17th May 2019

Artificial Intelligence? Really?

This (https://www.wired.com/story/guide-artificial-intelligence/) article from Wired magazine is worth a read as it explains that “Artificial Intelligence” has been nothing more than a myth from the time the term came into existence and what is actually peddled under that name is no more than machines that have been “taught” to recognise certain patterns in certain, very limited, circumstances.

There is an age-old IT industry truism that states “Garbage in, Garbage out” – the translated meaning of which is that if you feed erroneous sales figures into a computer designed to analyse sales patterns the resultant output will be entirely wrong and worthless. Following this fact it is obvious that any decision or action taken based on the machine’s output is equally wrong

In the same way, “training” an “AI” using (say) only white, male faces will cause it to develop a bias against anyone who is female, coloured or disfigured. Feed one only Bible-belt America language before setting it loose amidst today’s social media driven frenetic world and it rapidly turns into the equivalent of a far right racist as it “learns” from exposure to a broader set of inputs that other language forms exist and adds weight to “its brain” based on the algorithms it consists of that tells it to prefer language forms it comes across that are new or just appear more frequently – the equivalent of being shouted loudest or posted more prolifically on social media or being repeated or stated by people it has been “taught” carry more significance – like, say, the American President.
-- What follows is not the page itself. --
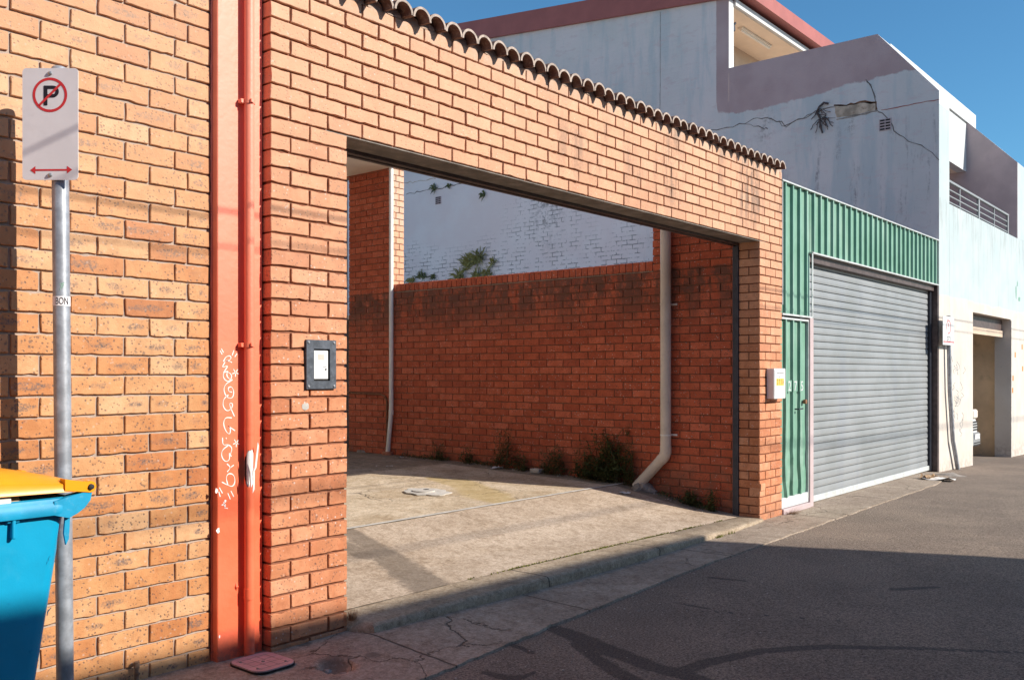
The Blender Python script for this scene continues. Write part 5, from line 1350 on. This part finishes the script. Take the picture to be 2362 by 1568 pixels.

Microsoft had to turn their “highly advanced” customer service AI attempt off after just three days after it began hurling racist and discriminatory insults at folks who phoned it asking for their washing machines to be repaired. Microsoft’s error? It had “trained” the machine with the largest human language set available in digital form – social media posts – and the machine had happily adopted the mindset of the average social media user. The result – not pretty

There is no intelligence in these machines. They cannot see someone walking away from them in a street and “think” to themselves ‘Hey, that looks like Gary – I should go and say hello’ because they lack both the human mind’s ability to collect many orders of magnitude more “training data” from just a glimpse of the back of Gary as he leaves your house after a dinner party. Or facially recognise Sue from an 80% rear angle because you once saw her turn her head away from you to talk to someone else across a dinner table, revealing the full gamut of her profile right to the back of her head.
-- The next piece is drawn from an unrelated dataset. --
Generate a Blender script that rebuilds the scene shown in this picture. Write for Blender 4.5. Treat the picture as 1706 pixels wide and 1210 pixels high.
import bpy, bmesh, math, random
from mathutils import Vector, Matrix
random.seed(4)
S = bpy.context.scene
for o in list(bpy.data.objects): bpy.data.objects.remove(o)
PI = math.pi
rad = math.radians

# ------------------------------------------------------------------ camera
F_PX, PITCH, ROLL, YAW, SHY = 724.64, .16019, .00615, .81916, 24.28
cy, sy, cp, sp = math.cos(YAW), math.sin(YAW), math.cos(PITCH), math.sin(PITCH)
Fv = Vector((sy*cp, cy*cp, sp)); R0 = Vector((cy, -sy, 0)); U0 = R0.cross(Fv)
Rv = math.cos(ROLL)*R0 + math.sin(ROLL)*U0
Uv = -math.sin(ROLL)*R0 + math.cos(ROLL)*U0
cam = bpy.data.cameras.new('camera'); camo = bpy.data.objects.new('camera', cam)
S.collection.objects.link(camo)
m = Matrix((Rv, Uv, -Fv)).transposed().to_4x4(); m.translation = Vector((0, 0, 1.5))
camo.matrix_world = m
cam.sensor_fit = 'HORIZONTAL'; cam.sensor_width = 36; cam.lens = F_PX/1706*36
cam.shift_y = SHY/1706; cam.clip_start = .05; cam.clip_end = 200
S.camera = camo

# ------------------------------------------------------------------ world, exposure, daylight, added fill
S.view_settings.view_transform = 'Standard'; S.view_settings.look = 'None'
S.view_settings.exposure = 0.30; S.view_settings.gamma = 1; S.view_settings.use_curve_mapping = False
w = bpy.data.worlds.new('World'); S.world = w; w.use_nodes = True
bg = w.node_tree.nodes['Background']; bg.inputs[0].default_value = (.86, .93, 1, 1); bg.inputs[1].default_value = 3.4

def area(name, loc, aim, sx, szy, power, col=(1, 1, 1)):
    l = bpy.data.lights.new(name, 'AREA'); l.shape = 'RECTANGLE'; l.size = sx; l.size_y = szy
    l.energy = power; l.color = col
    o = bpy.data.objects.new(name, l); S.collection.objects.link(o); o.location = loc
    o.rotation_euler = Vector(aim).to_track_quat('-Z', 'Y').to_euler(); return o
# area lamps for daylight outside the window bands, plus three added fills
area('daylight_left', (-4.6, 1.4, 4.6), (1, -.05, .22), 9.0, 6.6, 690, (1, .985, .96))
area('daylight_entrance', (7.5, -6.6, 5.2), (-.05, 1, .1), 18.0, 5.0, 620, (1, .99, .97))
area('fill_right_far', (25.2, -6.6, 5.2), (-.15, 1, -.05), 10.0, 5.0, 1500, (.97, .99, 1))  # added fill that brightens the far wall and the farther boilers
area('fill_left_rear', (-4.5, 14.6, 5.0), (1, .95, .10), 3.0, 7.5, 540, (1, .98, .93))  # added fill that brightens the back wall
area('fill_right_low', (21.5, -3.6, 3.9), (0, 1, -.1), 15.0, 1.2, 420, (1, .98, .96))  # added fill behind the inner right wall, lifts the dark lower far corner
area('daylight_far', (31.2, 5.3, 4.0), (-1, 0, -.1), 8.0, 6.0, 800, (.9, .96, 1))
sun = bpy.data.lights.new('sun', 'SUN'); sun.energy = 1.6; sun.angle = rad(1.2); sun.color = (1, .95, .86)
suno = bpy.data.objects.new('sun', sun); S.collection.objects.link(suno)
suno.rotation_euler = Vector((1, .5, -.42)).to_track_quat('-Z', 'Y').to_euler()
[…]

“Intelligence” (in just this most limited field) is the mind’s ability to take that glimpse you once had of someone called Sue and use imagination to “join the dots” and play probabilities that tell us that a view seen at 82% rear or 25% side of the opposite side of a head glanced at random in a busy street is the person called Sue – and instantly fills in not just everything we know about Sue (marital status, kids, parents, relationship to you, job …) but emotional values – do you like her, agree with her politics, want to say ‘Hi’ or walk in the opposite direction hoping she hasn’t recognised you!

The simple fact is that current computing technology can do some things incredibly fast (as perceived by the human brain) but when tasked with jobs that require the simplest imagination or emotion fall at the first step.

There’s a Nobel prize waiting for the first person who can explain what “imagination” or “emotion” even is – let alone develop an algorithmic expression that enacts it

Artificial intelligence does not exist. And, if it ever does, is many, many lifetimes in the future. It requires technology as many unknown orders of magnitude removed from today’s technology as our pocket computer marvels and massive computing clusters are from Alan Turing’s first postulation of the Imagination Game

Why is this important? What dangers does the current belief in AI cause us all?

Just this week, the London Metropolitan Police has responded to a Freedom of Information request with the startling news (to anybody who doesn’t understand any of the above) that in the entire time (years!) they have been busy running facial recognition technology against the millions of citizens daily going about their lives across the UK’s capital city just TWO “criminals” have been flagged by the system – one accused of non-payment of a parking fine (falsely as it turned out – he had the bank records to prove the fine had been paid) and another who was sought as a non-cooperating witness in a case the Met had dropped for entirely unconnected reasons more than a decade earlier. Of terrorists and members or organised criminal gangs or extremist protesters the system identified not one.

And … the Met had to write down the slightly embarrassing admission that 98% of faces “recognised” by the system turned out to be completely wrong. The wrong person entirely.

A fact that hadn’t deterred the ever vigilant Met from going out and harassing several thousand entirely innocent people who knew absolutely nothing about the crimes the Met was accusing them of being involved in.

On the simplistic belief that if a computer says something is true then it must be so.

Clearly those running the Met and other police forces and intelligence services round the world learned nothing from Operation Ore (cf; https://en.wikipedia.org/wiki/Operation_Ore and https://www.mintpressnews.com/operation-ore-how-sloppy-work-by-the-fbi-and-the-press-led-to-suicides/240277/) – or the hundreds of similar scandals where “2+2=99” has been fed into a computer and the resultant nonsense that comes out the other end is swallowed as gospel.

Hence my statement that the only difference between a bored Texas cop and an advanced “AI” machine is that the machine gets to the wrong conclusion a million times faster.

Read the article – I don’t need to explain any more.